--- Start Working data ---

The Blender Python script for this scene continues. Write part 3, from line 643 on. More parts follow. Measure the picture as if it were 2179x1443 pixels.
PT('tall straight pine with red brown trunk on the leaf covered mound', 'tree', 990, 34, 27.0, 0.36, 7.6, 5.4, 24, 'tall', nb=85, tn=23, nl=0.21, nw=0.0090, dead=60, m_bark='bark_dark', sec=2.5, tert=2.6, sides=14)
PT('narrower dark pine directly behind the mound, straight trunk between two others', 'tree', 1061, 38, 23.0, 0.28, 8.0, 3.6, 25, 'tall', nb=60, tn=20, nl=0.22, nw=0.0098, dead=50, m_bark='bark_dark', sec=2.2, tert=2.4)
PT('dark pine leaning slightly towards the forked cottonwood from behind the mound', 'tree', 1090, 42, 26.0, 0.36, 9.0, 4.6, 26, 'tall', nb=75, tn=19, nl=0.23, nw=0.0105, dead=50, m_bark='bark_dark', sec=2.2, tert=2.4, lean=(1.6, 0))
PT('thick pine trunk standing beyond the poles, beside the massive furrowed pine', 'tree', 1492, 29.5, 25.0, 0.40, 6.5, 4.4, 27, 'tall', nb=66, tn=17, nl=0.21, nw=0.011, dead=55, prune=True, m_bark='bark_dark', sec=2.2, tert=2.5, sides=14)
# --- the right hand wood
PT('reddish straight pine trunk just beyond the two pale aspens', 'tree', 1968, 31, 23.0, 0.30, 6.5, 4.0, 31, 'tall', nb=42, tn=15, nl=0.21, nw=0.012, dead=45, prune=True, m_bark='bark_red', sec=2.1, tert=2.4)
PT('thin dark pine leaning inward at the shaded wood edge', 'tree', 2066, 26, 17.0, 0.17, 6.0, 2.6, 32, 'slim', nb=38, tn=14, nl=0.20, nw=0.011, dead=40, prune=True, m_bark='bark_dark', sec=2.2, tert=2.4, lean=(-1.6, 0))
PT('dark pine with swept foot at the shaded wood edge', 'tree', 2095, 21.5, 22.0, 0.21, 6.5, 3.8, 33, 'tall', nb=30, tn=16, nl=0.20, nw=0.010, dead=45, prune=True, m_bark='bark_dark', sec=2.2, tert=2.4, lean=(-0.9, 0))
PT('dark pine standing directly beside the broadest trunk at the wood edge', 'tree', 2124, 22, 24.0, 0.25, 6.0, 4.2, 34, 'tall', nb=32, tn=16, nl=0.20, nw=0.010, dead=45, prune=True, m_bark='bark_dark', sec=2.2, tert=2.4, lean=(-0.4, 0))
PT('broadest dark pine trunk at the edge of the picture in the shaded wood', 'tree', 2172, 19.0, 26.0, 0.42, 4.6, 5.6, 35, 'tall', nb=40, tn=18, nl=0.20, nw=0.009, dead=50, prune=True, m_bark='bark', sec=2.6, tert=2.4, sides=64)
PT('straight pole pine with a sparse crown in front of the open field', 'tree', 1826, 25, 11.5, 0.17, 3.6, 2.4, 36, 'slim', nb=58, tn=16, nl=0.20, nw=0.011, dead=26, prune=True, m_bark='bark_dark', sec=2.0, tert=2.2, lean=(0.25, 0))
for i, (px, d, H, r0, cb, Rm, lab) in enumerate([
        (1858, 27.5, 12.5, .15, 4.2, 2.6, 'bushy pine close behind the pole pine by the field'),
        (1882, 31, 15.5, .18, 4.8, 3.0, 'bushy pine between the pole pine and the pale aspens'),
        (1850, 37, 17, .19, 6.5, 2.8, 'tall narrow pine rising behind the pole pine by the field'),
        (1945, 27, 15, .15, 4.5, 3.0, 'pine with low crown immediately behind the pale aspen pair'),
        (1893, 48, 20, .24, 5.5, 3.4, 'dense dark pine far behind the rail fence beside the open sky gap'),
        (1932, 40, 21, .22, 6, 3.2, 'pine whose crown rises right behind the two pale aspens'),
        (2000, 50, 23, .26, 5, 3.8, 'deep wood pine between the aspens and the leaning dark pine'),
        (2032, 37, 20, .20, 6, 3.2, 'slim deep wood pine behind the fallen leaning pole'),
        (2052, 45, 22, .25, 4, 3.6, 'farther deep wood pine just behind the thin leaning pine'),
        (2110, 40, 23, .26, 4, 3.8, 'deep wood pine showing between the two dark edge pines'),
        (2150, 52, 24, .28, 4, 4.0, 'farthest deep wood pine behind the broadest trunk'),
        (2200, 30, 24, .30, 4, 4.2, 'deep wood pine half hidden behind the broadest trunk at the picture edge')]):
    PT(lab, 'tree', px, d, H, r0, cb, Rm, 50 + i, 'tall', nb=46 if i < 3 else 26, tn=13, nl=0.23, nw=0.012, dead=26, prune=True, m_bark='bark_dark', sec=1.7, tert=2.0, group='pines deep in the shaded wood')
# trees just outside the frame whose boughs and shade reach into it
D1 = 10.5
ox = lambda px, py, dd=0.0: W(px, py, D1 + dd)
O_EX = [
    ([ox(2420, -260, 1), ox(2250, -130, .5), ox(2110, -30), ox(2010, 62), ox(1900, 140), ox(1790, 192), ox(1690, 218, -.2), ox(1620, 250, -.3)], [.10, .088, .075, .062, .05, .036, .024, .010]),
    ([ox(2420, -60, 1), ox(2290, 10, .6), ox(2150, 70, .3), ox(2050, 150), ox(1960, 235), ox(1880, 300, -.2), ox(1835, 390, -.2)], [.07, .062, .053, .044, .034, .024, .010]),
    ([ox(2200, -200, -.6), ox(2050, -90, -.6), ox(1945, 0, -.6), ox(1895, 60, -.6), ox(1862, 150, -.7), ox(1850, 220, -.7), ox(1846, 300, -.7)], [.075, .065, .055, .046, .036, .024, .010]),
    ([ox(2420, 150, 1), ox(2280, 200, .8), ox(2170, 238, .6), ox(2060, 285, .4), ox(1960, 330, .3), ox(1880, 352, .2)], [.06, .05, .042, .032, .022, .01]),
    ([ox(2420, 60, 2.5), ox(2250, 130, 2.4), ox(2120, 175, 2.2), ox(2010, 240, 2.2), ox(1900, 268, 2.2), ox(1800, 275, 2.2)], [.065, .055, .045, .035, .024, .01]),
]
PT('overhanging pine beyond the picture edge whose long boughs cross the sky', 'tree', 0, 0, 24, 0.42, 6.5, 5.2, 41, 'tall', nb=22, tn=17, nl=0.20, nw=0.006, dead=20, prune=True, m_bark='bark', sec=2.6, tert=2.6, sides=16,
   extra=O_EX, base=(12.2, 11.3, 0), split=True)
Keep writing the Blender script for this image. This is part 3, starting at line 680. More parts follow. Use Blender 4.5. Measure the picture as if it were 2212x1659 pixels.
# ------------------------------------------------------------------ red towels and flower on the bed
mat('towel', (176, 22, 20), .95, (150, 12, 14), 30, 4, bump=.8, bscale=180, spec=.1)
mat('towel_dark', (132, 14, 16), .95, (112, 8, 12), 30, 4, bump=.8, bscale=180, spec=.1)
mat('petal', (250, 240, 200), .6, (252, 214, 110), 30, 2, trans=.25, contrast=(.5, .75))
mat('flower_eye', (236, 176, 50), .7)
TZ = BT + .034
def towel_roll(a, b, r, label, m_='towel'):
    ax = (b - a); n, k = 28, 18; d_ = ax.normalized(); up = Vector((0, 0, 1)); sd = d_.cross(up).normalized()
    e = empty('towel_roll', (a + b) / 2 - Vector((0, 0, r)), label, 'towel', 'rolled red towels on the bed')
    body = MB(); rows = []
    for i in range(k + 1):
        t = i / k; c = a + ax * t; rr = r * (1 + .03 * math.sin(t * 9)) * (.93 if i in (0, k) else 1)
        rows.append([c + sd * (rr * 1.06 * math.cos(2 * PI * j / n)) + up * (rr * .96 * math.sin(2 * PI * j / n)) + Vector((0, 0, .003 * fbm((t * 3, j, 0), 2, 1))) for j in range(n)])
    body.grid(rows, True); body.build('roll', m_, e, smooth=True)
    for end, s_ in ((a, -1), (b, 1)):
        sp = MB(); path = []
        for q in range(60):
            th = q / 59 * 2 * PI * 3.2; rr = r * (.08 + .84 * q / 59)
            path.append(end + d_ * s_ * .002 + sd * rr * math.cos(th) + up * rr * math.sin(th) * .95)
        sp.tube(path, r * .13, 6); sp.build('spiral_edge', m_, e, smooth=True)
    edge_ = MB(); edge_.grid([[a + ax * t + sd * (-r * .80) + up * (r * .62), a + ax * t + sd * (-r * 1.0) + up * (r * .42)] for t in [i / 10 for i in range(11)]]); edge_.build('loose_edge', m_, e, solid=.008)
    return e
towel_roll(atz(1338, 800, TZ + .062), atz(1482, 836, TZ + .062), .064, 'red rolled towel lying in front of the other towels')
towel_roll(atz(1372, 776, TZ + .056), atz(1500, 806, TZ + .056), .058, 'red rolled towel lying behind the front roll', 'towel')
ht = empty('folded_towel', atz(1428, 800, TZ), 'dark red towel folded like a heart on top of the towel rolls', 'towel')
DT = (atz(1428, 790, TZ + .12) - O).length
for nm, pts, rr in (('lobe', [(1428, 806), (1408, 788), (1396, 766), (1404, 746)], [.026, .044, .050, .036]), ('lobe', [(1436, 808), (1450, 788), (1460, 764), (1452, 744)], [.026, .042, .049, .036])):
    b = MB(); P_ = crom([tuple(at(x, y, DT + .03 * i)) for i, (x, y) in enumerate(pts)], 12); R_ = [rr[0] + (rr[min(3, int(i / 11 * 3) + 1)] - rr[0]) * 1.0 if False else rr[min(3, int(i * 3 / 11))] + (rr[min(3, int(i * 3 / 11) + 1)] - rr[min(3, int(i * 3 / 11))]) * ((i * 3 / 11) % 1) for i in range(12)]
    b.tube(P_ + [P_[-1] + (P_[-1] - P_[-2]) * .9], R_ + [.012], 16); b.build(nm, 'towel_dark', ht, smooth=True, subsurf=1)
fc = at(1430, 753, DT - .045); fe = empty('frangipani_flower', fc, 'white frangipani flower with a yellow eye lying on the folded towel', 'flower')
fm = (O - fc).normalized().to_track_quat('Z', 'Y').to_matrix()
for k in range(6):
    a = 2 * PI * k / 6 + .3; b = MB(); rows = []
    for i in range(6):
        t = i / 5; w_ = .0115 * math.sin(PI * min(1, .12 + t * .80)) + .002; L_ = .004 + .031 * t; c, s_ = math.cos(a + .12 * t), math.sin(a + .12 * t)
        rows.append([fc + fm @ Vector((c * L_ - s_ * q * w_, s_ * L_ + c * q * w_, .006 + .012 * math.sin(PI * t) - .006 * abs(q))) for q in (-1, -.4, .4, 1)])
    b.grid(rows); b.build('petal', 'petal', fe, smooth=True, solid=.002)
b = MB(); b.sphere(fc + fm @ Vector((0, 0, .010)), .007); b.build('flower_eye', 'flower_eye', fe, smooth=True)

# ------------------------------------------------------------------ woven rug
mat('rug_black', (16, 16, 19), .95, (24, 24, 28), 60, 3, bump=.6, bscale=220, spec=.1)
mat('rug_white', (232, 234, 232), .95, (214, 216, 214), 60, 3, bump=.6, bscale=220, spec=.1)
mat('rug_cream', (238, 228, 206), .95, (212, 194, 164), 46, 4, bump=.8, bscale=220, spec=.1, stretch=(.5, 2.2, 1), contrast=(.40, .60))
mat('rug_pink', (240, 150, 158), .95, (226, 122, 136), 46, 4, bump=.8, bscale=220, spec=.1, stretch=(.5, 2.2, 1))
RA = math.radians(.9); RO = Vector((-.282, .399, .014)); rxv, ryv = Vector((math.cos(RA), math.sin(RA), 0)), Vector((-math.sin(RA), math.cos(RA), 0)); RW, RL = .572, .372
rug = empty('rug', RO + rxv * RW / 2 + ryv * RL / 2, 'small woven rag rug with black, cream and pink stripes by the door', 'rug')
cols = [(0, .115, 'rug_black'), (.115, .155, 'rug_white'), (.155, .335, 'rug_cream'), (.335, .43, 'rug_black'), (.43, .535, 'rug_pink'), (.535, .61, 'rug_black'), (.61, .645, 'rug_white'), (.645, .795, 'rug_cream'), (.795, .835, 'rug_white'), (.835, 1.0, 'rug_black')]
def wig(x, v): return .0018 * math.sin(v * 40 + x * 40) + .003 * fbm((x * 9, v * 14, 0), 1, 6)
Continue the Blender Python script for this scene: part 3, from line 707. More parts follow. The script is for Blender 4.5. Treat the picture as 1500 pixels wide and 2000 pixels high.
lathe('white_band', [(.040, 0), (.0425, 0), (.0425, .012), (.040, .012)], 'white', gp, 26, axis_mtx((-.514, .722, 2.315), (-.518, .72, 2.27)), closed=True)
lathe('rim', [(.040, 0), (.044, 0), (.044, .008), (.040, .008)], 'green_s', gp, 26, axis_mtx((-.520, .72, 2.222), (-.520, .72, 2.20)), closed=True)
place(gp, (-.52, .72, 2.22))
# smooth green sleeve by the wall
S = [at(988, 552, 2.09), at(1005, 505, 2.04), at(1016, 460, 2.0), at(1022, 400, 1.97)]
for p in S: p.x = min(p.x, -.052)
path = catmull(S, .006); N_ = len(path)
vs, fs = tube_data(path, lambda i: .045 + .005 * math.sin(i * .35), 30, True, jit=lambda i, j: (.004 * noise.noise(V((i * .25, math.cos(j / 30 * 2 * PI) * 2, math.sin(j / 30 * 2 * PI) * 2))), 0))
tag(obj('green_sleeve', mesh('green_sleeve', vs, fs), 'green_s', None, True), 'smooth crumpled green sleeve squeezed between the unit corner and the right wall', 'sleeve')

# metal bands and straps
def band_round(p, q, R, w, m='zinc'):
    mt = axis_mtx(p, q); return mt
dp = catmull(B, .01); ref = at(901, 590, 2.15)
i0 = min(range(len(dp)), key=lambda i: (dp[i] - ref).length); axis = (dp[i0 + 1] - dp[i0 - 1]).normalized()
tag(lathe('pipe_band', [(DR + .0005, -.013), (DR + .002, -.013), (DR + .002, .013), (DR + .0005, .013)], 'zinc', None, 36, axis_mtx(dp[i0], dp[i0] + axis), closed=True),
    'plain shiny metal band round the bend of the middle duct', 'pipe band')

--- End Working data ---

* [Work to do]: What needs duplicating is the run of lines from the one containing "Continue the Blender" through the last line of the entries above, exact and complete.

* [The reply]:
Continue the Blender Python script for this scene: part 3, from line 707. More parts follow. The script is for Blender 4.5. Treat the picture as 1500 pixels wide and 2000 pixels high.
lathe('white_band', [(.040, 0), (.0425, 0), (.0425, .012), (.040, .012)], 'white', gp, 26, axis_mtx((-.514, .722, 2.315), (-.518, .72, 2.27)), closed=True)
lathe('rim', [(.040, 0), (.044, 0), (.044, .008), (.040, .008)], 'green_s', gp, 26, axis_mtx((-.520, .72, 2.222), (-.520, .72, 2.20)), closed=True)
place(gp, (-.52, .72, 2.22))
# smooth green sleeve by the wall
S = [at(988, 552, 2.09), at(1005, 505, 2.04), at(1016, 460, 2.0), at(1022, 400, 1.97)]
for p in S: p.x = min(p.x, -.052)
path = catmull(S, .006); N_ = len(path)
vs, fs = tube_data(path, lambda i: .045 + .005 * math.sin(i * .35), 30, True, jit=lambda i, j: (.004 * noise.noise(V((i * .25, math.cos(j / 30 * 2 * PI) * 2, math.sin(j / 30 * 2 * PI) * 2))), 0))
tag(obj('green_sleeve', mesh('green_sleeve', vs, fs), 'green_s', None, True), 'smooth crumpled green sleeve squeezed between the unit corner and the right wall', 'sleeve')

# metal bands and straps
def band_round(p, q, R, w, m='zinc'):
    mt = axis_mtx(p, q); return mt
dp = catmull(B, .01); ref = at(901, 590, 2.15)
i0 = min(range(len(dp)), key=lambda i: (dp[i] - ref).length); axis = (dp[i0 + 1] - dp[i0 - 1]).normalized()
tag(lathe('pipe_band', [(DR + .0005, -.013), (DR + .002, -.013), (DR + .002, .013), (DR + .0005, .013)], 'zinc', None, 36, axis_mtx(dp[i0], dp[i0] + axis), closed=True),
    'plain shiny metal band round the bend of the middle duct', 'pipe band')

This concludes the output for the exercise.